I was referring to the fact of her being the first viable female candidate, not 'historical' in the sense that the primary season is frontloaded.
The reason that this has been one of the longest terms in picking a nominee is because the schedule set out at the beginning of the contests has been the most extended in years. Clinton's not saying that 'previous candidates stayed in for X months and I'm going to stay in for X months'. What's important is not how many months the race goes on but whether one stays in through all the contests or not, given the relative strength of her position.
Really, changes have been occurring with primary custom since 1992, which is the last time the primary season for either party really extended for any length of significant time. If the 'old rules don't apply', the most significant changes as far as custom begin with 1992 and 1996. It has been since then that the custom and tradition of short primary seasons has, until this year, dominated. The lengthening of the primary calendar itself, which is different than the customs that govern expectations of its de facto length, has been gradually expanding as certain states move earlier and earlier, and this year was no more than a continuation of that expansion.
I'm not saying it's unique because of frontloading. I'm saying it's unique
in spite of frontloading. Frontloading is designed to accelerate the nominating process so that the presumptive nominee can begin to focus on the general election, is it not? Well, it hasn't happened that way at all this time.
It's historic because states that are generally ignored by the Democrats in the primary (because the nominee is essentially decided) and in the general (because a Democrat is unlikely to win there) are getting attention from the candidates. The fact that the race has been fairly competitive has given the voters in those states an opportunity to make - to steal a phrase from a certain Arizona Republican - a choice, not an echo.

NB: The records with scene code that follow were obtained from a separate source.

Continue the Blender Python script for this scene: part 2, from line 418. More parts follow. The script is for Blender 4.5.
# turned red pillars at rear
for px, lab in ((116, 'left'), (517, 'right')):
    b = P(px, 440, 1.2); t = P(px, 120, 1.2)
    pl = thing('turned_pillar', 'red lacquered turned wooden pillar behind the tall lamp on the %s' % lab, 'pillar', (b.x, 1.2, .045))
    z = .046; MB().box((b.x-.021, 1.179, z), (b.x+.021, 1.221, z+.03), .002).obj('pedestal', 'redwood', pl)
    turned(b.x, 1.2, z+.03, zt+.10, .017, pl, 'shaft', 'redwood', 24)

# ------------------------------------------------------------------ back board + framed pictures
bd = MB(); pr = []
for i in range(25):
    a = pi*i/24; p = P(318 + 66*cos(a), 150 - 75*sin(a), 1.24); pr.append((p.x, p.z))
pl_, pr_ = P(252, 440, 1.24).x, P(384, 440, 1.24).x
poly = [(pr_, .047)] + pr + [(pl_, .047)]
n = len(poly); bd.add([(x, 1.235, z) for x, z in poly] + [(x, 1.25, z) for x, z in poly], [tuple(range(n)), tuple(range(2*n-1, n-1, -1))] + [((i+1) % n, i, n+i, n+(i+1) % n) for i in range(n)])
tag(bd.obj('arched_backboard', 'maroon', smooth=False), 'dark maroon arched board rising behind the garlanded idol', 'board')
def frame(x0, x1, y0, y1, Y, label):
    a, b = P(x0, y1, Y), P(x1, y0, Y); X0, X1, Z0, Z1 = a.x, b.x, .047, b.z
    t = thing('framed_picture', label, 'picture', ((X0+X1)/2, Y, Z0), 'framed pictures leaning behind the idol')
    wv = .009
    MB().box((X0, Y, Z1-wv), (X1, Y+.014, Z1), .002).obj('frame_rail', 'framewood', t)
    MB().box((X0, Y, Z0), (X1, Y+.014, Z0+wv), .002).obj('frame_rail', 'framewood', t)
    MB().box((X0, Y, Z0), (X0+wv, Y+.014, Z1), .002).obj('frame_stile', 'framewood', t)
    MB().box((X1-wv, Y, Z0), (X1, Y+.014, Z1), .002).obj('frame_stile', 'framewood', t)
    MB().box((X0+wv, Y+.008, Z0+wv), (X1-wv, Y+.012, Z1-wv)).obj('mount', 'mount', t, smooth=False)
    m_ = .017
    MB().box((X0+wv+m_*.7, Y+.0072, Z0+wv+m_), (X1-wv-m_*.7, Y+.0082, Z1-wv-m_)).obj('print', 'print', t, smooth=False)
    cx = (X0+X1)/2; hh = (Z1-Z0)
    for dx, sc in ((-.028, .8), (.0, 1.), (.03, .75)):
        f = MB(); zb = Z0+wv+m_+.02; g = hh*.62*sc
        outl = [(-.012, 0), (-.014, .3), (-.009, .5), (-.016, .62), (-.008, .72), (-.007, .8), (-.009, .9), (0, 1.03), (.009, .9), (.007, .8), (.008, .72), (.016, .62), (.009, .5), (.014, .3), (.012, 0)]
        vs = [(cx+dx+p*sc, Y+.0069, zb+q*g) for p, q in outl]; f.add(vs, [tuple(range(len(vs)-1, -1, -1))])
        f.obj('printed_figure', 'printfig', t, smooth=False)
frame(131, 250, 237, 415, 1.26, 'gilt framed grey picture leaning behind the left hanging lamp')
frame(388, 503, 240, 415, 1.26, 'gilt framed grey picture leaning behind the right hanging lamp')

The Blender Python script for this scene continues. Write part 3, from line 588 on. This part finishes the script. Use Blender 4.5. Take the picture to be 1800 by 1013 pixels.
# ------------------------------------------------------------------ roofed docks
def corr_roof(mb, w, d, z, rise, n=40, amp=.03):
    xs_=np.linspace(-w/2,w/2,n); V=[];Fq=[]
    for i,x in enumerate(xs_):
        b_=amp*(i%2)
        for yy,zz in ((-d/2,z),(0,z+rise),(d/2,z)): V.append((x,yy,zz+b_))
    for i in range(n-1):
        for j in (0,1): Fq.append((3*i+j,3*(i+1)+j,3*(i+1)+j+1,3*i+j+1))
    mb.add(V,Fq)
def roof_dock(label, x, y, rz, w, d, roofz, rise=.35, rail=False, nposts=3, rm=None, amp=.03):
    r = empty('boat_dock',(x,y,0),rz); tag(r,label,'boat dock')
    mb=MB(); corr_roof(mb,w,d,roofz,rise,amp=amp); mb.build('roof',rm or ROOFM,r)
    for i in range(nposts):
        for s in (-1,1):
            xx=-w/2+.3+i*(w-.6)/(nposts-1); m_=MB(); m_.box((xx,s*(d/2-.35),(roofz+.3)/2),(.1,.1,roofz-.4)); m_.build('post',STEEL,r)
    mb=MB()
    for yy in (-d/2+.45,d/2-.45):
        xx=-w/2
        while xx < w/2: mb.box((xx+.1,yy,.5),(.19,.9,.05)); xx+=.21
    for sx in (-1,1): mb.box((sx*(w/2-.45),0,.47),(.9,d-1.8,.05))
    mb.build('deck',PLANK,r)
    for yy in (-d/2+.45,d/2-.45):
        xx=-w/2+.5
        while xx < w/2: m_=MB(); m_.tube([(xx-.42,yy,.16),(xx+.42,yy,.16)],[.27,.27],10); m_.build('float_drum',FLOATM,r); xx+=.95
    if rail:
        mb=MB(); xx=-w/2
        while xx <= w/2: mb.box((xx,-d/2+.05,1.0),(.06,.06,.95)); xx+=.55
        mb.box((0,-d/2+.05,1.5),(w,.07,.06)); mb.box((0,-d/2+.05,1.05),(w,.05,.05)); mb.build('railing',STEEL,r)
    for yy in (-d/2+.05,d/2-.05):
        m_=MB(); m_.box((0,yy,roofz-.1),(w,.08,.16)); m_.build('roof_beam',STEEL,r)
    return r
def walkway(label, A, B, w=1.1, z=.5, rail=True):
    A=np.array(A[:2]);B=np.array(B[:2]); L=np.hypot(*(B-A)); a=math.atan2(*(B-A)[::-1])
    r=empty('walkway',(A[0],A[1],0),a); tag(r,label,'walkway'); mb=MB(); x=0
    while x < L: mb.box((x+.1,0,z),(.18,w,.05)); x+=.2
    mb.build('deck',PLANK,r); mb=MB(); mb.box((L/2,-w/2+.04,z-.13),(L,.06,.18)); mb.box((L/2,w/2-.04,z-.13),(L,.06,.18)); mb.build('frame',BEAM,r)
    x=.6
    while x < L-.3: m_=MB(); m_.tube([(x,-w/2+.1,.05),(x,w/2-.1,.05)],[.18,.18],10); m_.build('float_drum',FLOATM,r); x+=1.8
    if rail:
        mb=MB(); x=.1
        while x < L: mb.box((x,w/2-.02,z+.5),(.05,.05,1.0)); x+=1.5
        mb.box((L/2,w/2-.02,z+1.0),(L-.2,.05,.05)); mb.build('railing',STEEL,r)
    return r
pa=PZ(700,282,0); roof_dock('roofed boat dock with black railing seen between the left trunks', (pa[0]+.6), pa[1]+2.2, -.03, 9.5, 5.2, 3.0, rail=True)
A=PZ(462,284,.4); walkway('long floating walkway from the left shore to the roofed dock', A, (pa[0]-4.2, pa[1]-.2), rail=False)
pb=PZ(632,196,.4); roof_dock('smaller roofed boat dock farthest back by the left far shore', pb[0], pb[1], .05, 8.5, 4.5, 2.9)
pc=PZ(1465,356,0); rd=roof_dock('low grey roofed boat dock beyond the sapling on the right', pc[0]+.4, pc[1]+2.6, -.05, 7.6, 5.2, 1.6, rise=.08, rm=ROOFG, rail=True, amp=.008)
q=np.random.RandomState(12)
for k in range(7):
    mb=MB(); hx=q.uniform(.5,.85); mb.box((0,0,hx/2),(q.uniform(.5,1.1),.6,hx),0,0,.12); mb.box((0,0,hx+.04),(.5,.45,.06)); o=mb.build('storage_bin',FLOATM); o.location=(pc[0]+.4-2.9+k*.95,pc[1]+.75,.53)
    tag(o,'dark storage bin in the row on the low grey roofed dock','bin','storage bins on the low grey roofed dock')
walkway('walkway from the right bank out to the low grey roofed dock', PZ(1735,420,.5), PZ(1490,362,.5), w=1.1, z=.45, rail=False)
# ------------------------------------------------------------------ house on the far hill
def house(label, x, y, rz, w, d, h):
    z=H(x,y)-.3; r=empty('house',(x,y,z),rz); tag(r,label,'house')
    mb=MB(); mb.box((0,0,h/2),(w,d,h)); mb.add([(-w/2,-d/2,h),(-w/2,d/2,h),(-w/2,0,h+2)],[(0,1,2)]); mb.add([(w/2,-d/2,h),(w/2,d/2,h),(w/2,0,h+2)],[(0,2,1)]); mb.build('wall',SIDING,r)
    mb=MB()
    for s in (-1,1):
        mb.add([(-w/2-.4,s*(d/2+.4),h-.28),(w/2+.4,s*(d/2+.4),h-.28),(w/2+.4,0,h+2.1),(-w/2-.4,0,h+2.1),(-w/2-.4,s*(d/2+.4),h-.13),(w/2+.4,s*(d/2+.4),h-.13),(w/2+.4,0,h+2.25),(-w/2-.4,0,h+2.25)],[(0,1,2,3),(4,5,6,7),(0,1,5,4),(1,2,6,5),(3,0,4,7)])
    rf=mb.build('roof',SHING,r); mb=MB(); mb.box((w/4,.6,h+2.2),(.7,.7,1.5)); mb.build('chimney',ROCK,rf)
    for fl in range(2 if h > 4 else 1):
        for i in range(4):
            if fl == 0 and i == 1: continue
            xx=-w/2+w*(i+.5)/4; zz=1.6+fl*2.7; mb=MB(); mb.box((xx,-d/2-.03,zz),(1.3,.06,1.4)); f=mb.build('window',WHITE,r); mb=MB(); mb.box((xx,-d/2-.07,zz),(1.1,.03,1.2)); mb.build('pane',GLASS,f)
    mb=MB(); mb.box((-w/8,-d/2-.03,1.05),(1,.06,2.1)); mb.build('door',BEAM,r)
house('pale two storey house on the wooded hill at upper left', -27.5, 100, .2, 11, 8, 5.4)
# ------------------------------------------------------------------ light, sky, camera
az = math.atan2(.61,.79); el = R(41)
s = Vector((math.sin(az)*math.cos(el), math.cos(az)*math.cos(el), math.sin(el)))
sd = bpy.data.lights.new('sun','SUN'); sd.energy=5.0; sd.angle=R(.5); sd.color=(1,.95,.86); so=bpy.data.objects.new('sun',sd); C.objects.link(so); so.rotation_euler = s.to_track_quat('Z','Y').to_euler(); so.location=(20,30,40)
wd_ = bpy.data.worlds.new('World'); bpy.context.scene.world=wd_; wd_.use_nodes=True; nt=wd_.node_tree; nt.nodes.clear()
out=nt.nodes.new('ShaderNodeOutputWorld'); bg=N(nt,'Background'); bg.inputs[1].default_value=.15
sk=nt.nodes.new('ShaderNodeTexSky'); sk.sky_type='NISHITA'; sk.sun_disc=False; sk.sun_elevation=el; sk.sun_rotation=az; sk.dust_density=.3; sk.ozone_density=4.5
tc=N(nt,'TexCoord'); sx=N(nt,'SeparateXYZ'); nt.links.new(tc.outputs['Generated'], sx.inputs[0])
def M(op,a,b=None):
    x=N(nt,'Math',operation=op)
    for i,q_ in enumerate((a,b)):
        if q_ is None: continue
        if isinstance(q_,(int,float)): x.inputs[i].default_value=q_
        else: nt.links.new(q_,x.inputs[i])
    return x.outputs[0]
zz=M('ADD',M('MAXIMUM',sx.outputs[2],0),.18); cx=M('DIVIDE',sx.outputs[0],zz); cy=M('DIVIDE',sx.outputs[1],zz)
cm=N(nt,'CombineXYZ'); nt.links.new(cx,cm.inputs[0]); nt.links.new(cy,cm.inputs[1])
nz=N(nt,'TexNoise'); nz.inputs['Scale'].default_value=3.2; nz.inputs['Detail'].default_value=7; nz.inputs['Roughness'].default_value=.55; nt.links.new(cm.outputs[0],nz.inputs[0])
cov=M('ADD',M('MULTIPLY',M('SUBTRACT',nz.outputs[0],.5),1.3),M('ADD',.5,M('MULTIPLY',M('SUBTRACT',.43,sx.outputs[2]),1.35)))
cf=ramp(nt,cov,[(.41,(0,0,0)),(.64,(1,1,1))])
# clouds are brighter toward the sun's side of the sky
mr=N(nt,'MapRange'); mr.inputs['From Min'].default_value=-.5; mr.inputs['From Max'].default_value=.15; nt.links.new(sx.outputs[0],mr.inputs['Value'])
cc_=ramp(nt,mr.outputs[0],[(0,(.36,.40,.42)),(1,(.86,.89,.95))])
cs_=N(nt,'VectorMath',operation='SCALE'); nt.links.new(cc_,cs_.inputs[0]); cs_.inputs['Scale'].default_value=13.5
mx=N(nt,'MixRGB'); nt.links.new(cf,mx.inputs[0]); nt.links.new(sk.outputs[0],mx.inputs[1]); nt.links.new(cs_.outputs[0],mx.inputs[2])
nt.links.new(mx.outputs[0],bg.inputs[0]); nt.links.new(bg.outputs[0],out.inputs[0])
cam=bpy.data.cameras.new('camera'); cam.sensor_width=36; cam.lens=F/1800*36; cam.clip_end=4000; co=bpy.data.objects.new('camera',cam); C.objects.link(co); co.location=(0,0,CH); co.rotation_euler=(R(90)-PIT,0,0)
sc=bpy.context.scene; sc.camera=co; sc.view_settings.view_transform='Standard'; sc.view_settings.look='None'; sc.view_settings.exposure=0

Anything that gives more voters an opportunity to participate in the democratic process is, to me, historic.
I certainly hope you don't think I fathered the "we can win" meme myself. If so, I demand a blood test; the kid is not my son:
"That's why I'm going to keep making our case until we have a nominee, whoever she may be."- Hillary Clinton, Louisville, KY, 20 May
Now, we may quibble over the intent of that line but, unless Senator Clinton has now taken to calling Senator Obama a female, I'm pretty sure she's telling her supporters "I'm staying in this race until I am the nominee."
Sure, it's a throwaway applause line. But it serves the same purpose as someone like Mondale saying "When I am President" when he's 20 points behind in the polls. It bucks up the troops and keeps them encouraged. You don't tell your supporters "We're going to come really close to winning" or "Well, I'm hoping to get some concessions out of this," even if everybody knows that's what you're aiming for. No, you say "We're going to surprise everybody and win this thing."
Is it mocked and doubted? Of course. But it's a pretense almost every campaign maintains, even to the point of smiling happily while conceding and pretending that you didn't
mind losing to the dirty rotten SOB on the other side.
I'll grant you that I may be looking at her analogies too literally.